Cinquant’anni di sviluppo e crescita per le due sponde dell’Atlantico non consentono alcun dileggio dell’Europa
L’America first, che avanza brutalmente nell’idea di un riscatto con cui vuole colmare decenni di “parassitismo” economico, commerciale e militare – iperbole mediatica con cui il presidente Trump ci ha etichettato – ha messo sul piatto le sue carte vagheggiando una nuova età dell’oro.
C’è, al fondo di tanta questione, una visione travisata del rapporto cinquantennale che l’Europa ha intessuto con gli Stati Uniti.

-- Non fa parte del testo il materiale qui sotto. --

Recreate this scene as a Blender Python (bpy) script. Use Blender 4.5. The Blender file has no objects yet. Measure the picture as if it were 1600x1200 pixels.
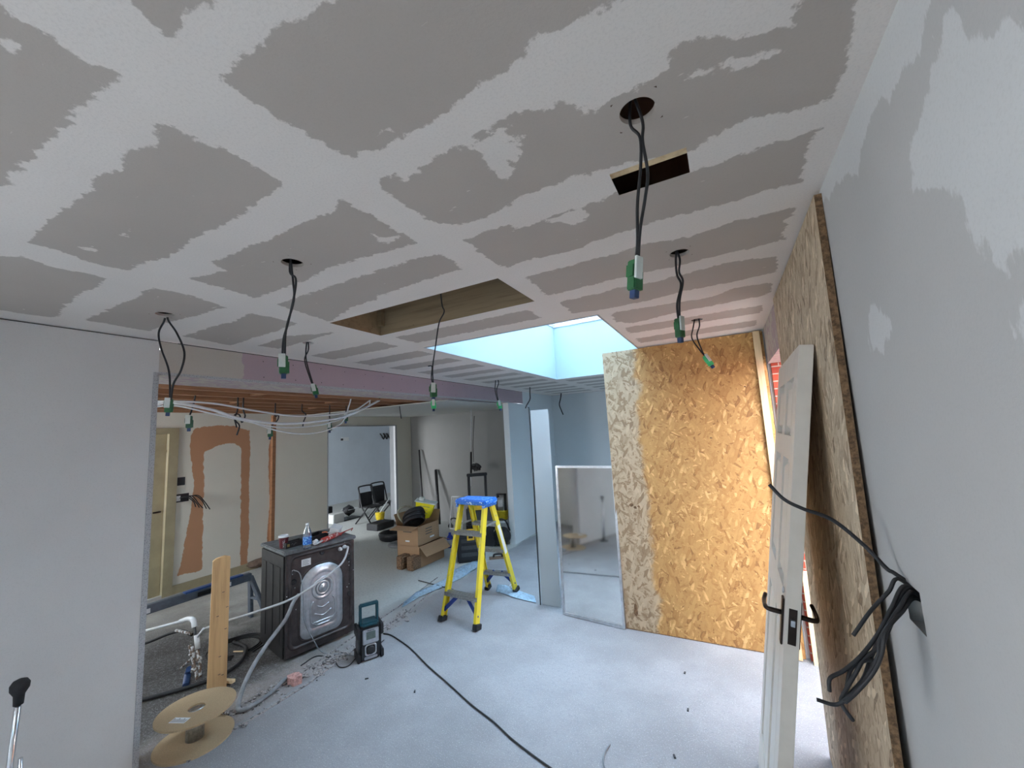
import bpy, bmesh, math, random
import numpy as np
from mathutils import Vector, Matrix
random.seed(7)
PI = math.pi
S = bpy.context.scene
col = S.collection

# ------------------------------------------------------------------ camera
EYE = 1.714
F_PX = 620.2
WX = -3.04
YAW, PITCH, ROLL = -0.4865, 0.1209, 0.0557
def _axes():
    cy, sy, cp, sp = math.cos(YAW), math.sin(YAW), math.cos(PITCH), math.sin(PITCH)
    f = Vector((sy*cp, cy*cp, sp)); r = Vector((cy, -sy, 0)); d = f.cross(r)
    c, s = math.cos(ROLL), math.sin(ROLL)
    return c*r + s*d, -s*r + c*d, f
AR, AD, AF = _axes()
cam = bpy.data.cameras.new('camera'); cam_o = bpy.data.objects.new('camera', cam); col.objects.link(cam_o)
cam.sensor_width = 36; cam.lens = F_PX/1600*36; cam.clip_start = .02
cam_o.matrix_world = Matrix.Translation((0, 0, EYE)) @ Matrix((AR, -AD, -AF)).transposed().to_4x4()
S.camera = cam_o
# surveying helpers: where a sight line from the camera meets a real plane of the room
def ray(x, y): return AR*((x-800)/F_PX) + AD*((y-600)/F_PX) + AF
def at_z(x, y, z): d = ray(x, y); return d*((z-EYE)/d.z) + Vector((0, 0, EYE))
def at_y(x, y, Y): d = ray(x, y); return d*(Y/d.y) + Vector((0, 0, EYE))
def at_x(x, y, X): d = ray(x, y); return d*(X/d.x) + Vector((0, 0, EYE))

# ------------------------------------------------------------------ light
S.view_settings.view_transform = 'Standard'; S.view_settings.look = 'None'
S.view_settings.gamma = 1; S.view_settings.use_curve_mapping = False
S.view_settings.exposure = 1.58
w = bpy.data.worlds.new('sky'); S.world = w; w.use_nodes = True
WN, WL = w.node_tree.nodes, w.node_tree.links; bg = WN['Background']
_tc = WN.new('ShaderNodeTexCoord'); _sp = WN.new('ShaderNodeSeparateXYZ'); WL.new(_tc.outputs['Generated'], _sp.inputs[0])
_rc = WN.new('ShaderNodeValToRGB'); WL.new(_sp.outputs[2], _rc.inputs[0])
_rc.color_ramp.elements[0].position = 0; _rc.color_ramp.elements[0].color = (.97, .97, 1, 1)
_rc.color_ramp.elements[1].position = .8; _rc.color_ramp.elements[1].color = (.72, .86, 1, 1)
WL.new(_rc.outputs[0], bg.inputs[0])
_mr = WN.new('ShaderNodeMapRange'); WL.new(_sp.outputs[2], _mr.inputs[0]); _mr.inputs[1].default_value = 0; _mr.inputs[2].default_value = .9
_mr.inputs[3].default_value = 6.5; _mr.inputs[4].default_value = 8.0; WL.new(_mr.outputs[0], bg.inputs[1])
SUN = bpy.data.lights.new('sun', 'SUN'); SUN.energy = .5; SUN.angle = math.radians(12); SUN.color = (1, .9, .75)
sun_o = bpy.data.objects.new('sun', SUN); col.objects.link(sun_o)
sun_o.rotation_euler = Vector((1.0, -1.1, 1.35)).to_track_quat('Z', 'Y').to_euler()
def portal(loc, rot, sx, sy):
    l = bpy.data.lights.new('sky_portal', 'AREA'); l.shape = 'RECTANGLE'; l.size = sx; l.size_y = sy
    l.cycles.is_portal = True
    o = bpy.data.objects.new('sky_portal', l); col.objects.link(o); o.location = loc; o.rotation_euler = rot
portal((WX-.14, -1.6, 1.18), (0, -PI/2, 0), 2.2, 2.5)            # unseen window added in the left wall to light the camera end
portal((-5.5, -.46, 1.55), (PI/2, 0, 0), 1.1, 1.2)  # small unseen window added to brighten the back room
portal((.60, 3.07, 1.06), (0, PI/2, 0), 2.1, 1.1)              # doorway in the right wall

# ------------------------------------------------------------------ materials
def nt(name, rough=.8, metal=0):
    m = bpy.data.materials.new(name); m.use_nodes = True
    N = m.node_tree.nodes; L = m.node_tree.links; b = N['Principled BSDF']
    b.inputs['Roughness'].default_value = rough; b.inputs['Metallic'].default_value = metal
    return m, N, L, b
def c4(c): return (c[0], c[1], c[2], 1)
def srgb(r, g, b):
    f = lambda v: (v/255/12.92 if v/255 <= .04045 else ((v/255+.055)/1.055)**2.4)
    return (f(r), f(g), f(b))
def noise(N, L, vec, scale, detail=4, rough=.6, dim='3D'):
    n = N.new('ShaderNodeTexNoise'); n.inputs['Scale'].default_value = scale
    n.inputs['Detail'].default_value = detail; n.inputs['Roughness'].default_value = rough
    if vec is not None: L.new(vec, n.inputs['Vector'])
    return n.outputs[0]
def mth(N, L, op, a, b=None, c=None, clamp=False):
    n = N.new('ShaderNodeMath'); n.operation = op; n.use_clamp = clamp
    for i, v in enumerate((a, b, c)):
        if v is None: continue
        if isinstance(v, (int, float)): n.inputs[i].default_value = v
        else: L.new(v, n.inputs[i])
    return n.outputs[0]
def mixc(N, L, f, a, b):
    n = N.new('ShaderNodeMix'); n.data_type = 'RGBA'
    if isinstance(f, (int, float)): n.inputs[0].default_value = f
    else: L.new(f, n.inputs[0])
    for i, v in ((6, a), (7, b)):
        if isinstance(v, tuple): n.inputs[i].default_value = c4(v)
        else: L.new(v, n.inputs[i])
    return n.outputs[2]
def ramp(N, L, f, stops):
    n = N.new('ShaderNodeValToRGB'); e = n.color_ramp.elements
    while len(e) > 1: e.remove(e[-1])
    e[0].position = stops[0][0]; e[0].color = c4(stops[0][1])
    for p, c in stops[1:]:
        k = e.new(p); k.color = c4(c)
    L.new(f, n.inputs[0]); return n.outputs[0]
def step(N, L, v, a, b):
    n = N.new('ShaderNodeMapRange'); n.interpolation_type = 'SMOOTHSTEP'
    L.new(v, n.inputs[0]); n.inputs[1].default_value = a; n.inputs[2].default_value = b
    return n.outputs[0]
def objco(N): return N.new('ShaderNodeTexCoord').outputs['Object']
def mapping(N, L, vec, scale=(1, 1, 1), rot=(0, 0, 0)):
    n = N.new('ShaderNodeMapping'); n.inputs['Scale'].default_value = scale; n.inputs['Rotation'].default_value = rot
    L.new(vec, n.inputs['Vector']); return n.outputs[0]
def bump(N, L, b, h, strength=.3, dist=.005):
    n = N.new('ShaderNodeBump'); n.inputs['Strength'].default_value = strength; n.inputs['Distance'].default_value = dist
    L.new(h, n.inputs['Height']); L.new(n.outputs[0], b.inputs['Normal'])
_pm = {}
def plain(name, c, rough=.6, metal=0, var=.15, scale=25, bmp=.15):
    if name in _pm: return _pm[name]
    m, N, L, b = nt(name, rough, metal); v = objco(N); n = noise(N, L, v, scale)
    L.new(mixc(N, L, step(N, L, n, .3, .7), tuple(k*(1-var) for k in c), tuple(min(1, k*(1+var)) for k in c)), b.inputs['Base Color'])
    if bmp: bump(N, L, b, n, bmp, .002)
    _pm[name] = m; return m
def splat(name, c, c2, amount=.62, scale=60, rough=.5):
    m, N, L, b = nt(name, rough); v = objco(N); n = noise(N, L, v, scale, 3)
    L.new(mixc(N, L, step(N, L, n, amount-.03, amount+.02), c, c2), b.inputs['Base Color']); return m

def two_tone(name, attr, a, b2, amp=.03, sc=28, stretch=(1, 1, 1), specks=True, rough=.9, soft=.004):
    """paper / compound surface; attr holds the distance to the edge of each patch"""
    m, N, L, b = nt(name, rough); v = objco(N)
    at = N.new('ShaderNodeAttribute'); at.attribute_name = attr
    vv = mapping(N, L, v, stretch)
    n = noise(N, L, vv, sc, 5, .65); n2 = noise(N, L, v, 5, 3)
    d = mth(N, L, 'MULTIPLY_ADD', mth(N, L, 'SUBTRACT', n, .5), amp*3.2, at.outputs['Fac'])
    d = mth(N, L, 'MULTIPLY_ADD', mth(N, L, 'SUBTRACT', n2, .5), amp*2.0, d)
    k = step(N, L, d, -soft, soft)
    if specks:
        s = noise(N, L, mapping(N, L, v, (18, 45, 18), (0, 0, .35)), 1, 2, .5)
        k = mth(N, L, 'MULTIPLY', k, mth(N, L, 'SUBTRACT', 1, mth(N, L, 'MULTIPLY', step(N, L, s, .73, .78), .7)))
    g = noise(N, L, v, 160, 3, .7); g2 = noise(N, L, v, 3, 4)
    ca = mixc(N, L, g2, tuple(x*.93 for x in a), tuple(x*1.06 for x in a))
    cb = mixc(N, L, g2, tuple(x*.94 for x in b2), tuple(x*1.05 for x in b2))
    c = mixc(N, L, k, cb, ca)
    c = mixc(N, L, mth(N, L, 'MULTIPLY', step(N, L, g, .45, .7), .14), c, tuple(x*.75 for x in a))
    L.new(c, b.inputs['Base Color'])
    bump(N, L, b, mth(N, L, 'MULTIPLY_ADD', k, -.4, g), .12, .003)
    return m

M_ceil = two_tone('plasterboard_ceiling', 'patch', (.47, .415, .365), (.76, .70, .645), .022, 26)
M_wallr = two_tone('plasterboard_wall_right', 'patch', (.42, .41, .395), (.53, .53, .52), .03, 22, (1, 1, .35), False)
M_beam = two_tone('pink_plasterboard', 'patch', (.43, .335, .36), (.50, .46, .40), .02, 20, specks=False)
M_far = two_tone('plaster_wall_back_room', 'patch', (.50, .27, .15), (.72, .70, .61), .02, 14, (1, 1, .5), False)

def board_mat(name, c, var=.08):
    m, N, L, b = nt(name, .9); v = objco(N); n = noise(N, L, v, 2.2, 5); g = noise(N, L, v, 190, 2, .7)
    cc = mixc(N, L, n, tuple(k*(1-var) for k in c), tuple(min(1, k*(1+var)) for k in c))
    cc = mixc(N, L, mth(N, L, 'MULTIPLY', step(N, L, g, .5, .7), .2), cc, tuple(k*.72 for k in c))
    L.new(cc, b.inputs['Base Color']); bump(N, L, b, g, .15, .002); return m
M_wall = board_mat('grey_plasterboard', (.64, .63, .61))
M_wall2 = board_mat('pale_plasterboard', (.66, .69, .70), .05); M_strip = board_mat('dull_pale_plasterboard', (.44, .46, .46), .05)
M_panel = board_mat('cream_plasterboard', (.80, .77, .66), .06)
M_white = board_mat('pale_blue_shaft_board', (.40, .52, .56), .02)
M_farroom = board_mat('far_room_plaster', (.56, .62, .68), .12)
M_paper = board_mat('plasterboard_backroom_ceiling', (.5, .5, .48), .05)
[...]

Intanto non può negarsi l’effetto positivo che sul percorso di una integrazione commerciale ha proiettato quell’unico grande mercato che il continente europeo ha saputo costruire e allargare ai paesi dell’ex cortina di ferro, che ambivano ad integrarsi all’interno di un modello di libero scambio di merci e persone, dentro la cornice normativa e monetaria dell’Unione Europea, anche se l’euro non è ancora la moneta di tutti i paesi aderenti.
Ed è indubbio che quella connessione commerciale ha consentito condizioni di sviluppo e di crescita economica nella reciprocità di politiche di impronta liberista, senza dubbio molto più a vantaggio degli States, mentre da noi si è via via persa quella visione umanista e solidarista che animò i promotori.

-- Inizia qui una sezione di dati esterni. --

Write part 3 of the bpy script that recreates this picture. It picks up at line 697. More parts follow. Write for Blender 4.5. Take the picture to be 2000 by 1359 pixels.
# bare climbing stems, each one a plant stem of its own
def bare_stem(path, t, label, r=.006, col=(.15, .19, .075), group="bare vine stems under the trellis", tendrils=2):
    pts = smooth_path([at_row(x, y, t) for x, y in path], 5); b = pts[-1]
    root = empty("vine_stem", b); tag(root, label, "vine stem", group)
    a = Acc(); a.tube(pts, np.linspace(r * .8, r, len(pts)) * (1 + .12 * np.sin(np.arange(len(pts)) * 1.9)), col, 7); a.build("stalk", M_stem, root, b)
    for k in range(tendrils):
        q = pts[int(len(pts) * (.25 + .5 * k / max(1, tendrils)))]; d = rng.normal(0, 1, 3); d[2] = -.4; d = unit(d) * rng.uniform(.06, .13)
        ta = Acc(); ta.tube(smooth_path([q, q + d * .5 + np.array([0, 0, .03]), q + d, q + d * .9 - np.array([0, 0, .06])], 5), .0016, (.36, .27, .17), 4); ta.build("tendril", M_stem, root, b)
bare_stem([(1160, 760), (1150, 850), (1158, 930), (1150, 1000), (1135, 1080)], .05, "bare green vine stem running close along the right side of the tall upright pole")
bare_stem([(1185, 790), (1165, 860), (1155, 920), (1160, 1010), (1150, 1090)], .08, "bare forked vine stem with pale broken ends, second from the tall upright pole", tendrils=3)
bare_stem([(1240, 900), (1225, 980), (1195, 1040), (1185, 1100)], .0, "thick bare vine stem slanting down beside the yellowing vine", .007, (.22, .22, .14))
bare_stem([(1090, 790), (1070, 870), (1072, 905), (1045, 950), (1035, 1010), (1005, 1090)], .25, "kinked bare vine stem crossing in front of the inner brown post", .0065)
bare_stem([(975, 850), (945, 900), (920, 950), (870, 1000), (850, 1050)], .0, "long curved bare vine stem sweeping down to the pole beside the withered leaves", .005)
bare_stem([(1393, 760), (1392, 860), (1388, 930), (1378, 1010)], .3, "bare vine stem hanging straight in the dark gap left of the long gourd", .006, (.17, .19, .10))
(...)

L’America first, un boomerang a cielo aperto per gli States
Eppure, nel inscenato trionfalismo di queste misure, mentre assistiamo disorientati al tanto virulento ed imprevedibile sconvolgimento dei mercati di tutto il mondo, emergono chiari segnali, dal tonfo delle borse delle capitali della finanza, che non faranno dormire sonni tranquilli al tycoon, sul reale impatto di questi provvedimenti che, più che tradursi in crescita economica negli States, saranno facile causa di una incipiente fase recessiva, mandando in frantumi il sogno della nuova età dell’oro.
Stando alle prime stime di questa aggressiva offensiva commerciale si prevede per l’Europa una riduzione del tasso di crescita del Pil di almeno uno 0,3%. Per l’Italia e la Germania, data la stretta connessione commerciale per via di un un solido indotto, soprattutto nel campo dell’ automotive, la riduzione si spingerebbe quasi ad un 0,4%.

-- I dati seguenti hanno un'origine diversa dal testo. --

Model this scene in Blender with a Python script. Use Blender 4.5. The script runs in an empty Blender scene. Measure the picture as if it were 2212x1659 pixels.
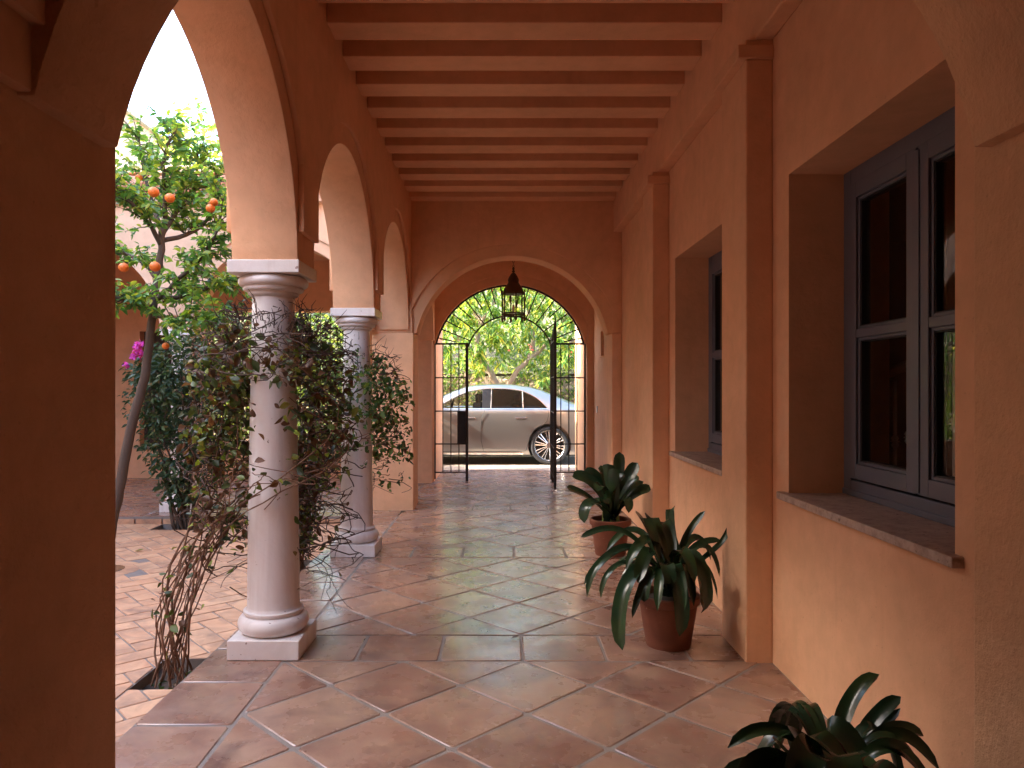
import bpy, bmesh, math, random
import numpy as np
from mathutils import Vector, Matrix
random.seed(7); rng = np.random.default_rng(11)
S = bpy.context.scene
COL = S.collection
R = math.radians
# ------------------------------------------------------------------ camera
F = 1598.0; VX, VY, EYE = 1080.0, 837.0, 1.42
cd = bpy.data.cameras.new('camera'); cam = bpy.data.objects.new('camera', cd); COL.objects.link(cam)
cam.location = (0, 0, EYE); cam.rotation_euler = (R(90), 0, 0)
cd.sensor_width = 36; cd.lens = 36*F/2212; cd.shift_x = 26/2212; cd.shift_y = 7.5/2212
cd.clip_start = 0.05; cd.clip_end = 500
S.camera = cam
def P(x, y, Y):                                   # picture measurement -> real place at depth Y
    return Vector(((x-VX)*Y/F, Y, EYE+(VY-y)*Y/F))
# ------------------------------------------------------------------ sky, sun, exposure
SUN_EL = R(35); sx, sy = -0.97, -0.15
n_ = math.hypot(sx, sy); sx /= n_; sy /= n_
SUN = Vector((sx*math.cos(SUN_EL), sy*math.cos(SUN_EL), math.sin(SUN_EL)))
W = bpy.data.worlds.new('World'); S.world = W; W.use_nodes = True
wn = W.node_tree; sk = wn.nodes.new('ShaderNodeTexSky'); sk.sky_type = 'NISHITA'; sk.sun_disc = False
sk.sun_elevation = SUN_EL; sk.sun_rotation = math.atan2(sx, sy)
sk.dust_density = 3.0; sk.air_density = 1.0; sk.ozone_density = 1.0
wn.links.new(sk.outputs[0], wn.nodes['Background'].inputs[0]); wn.nodes['Background'].inputs[1].default_value = 0.13
sl = bpy.data.lights.new('sun', 'SUN'); sl.energy = 2.0; sl.angle = R(0.5); sl.color = (1, .93, .82)
so = bpy.data.objects.new('sun', sl); COL.objects.link(so); so.rotation_euler = SUN.to_track_quat('Z', 'Y').to_euler()
S.view_settings.view_transform = 'Standard'; S.view_settings.look = 'None'
S.view_settings.exposure = 3.72; S.view_settings.gamma = 1
S.cycles.max_bounces = 10; S.cycles.diffuse_bounces = 7; S.cycles.glossy_bounces = 4
S.cycles.transmission_bounces = 6; S.cycles.transparent_max_bounces = 8
S.cycles.sample_clamp_indirect = 6; S.cycles.caustics_reflective = False; S.cycles.caustics_refractive = False
S.cycles.use_denoising = True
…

Secondo diversi autorevoli commentatori, queste crociate commerciali sono un boomerang per Trump che rischia di scivolare, di grosso, su quegli stessi provvedimenti che anziché portare occupazione e produzione susciteranno conflitti e ecciteranno i nazionalismi latenti finendo per azzoppare pesantemente l’economia americana, a cominciare dal settore automobilistico che dipende molto dalla componentistica europea e di altri paesi.
Immaginabile soprattutto l’effetto dirompente in tutto il settore manifatturiero, con forti riduzioni di commesse e di volumi di affari e consistente compromissione del mantenimento dei posti di lavoro e della qualità di vita della classe media ed operaia: proprio quei ceti che sono stati i più convinti sostenitori della dottrina Trump.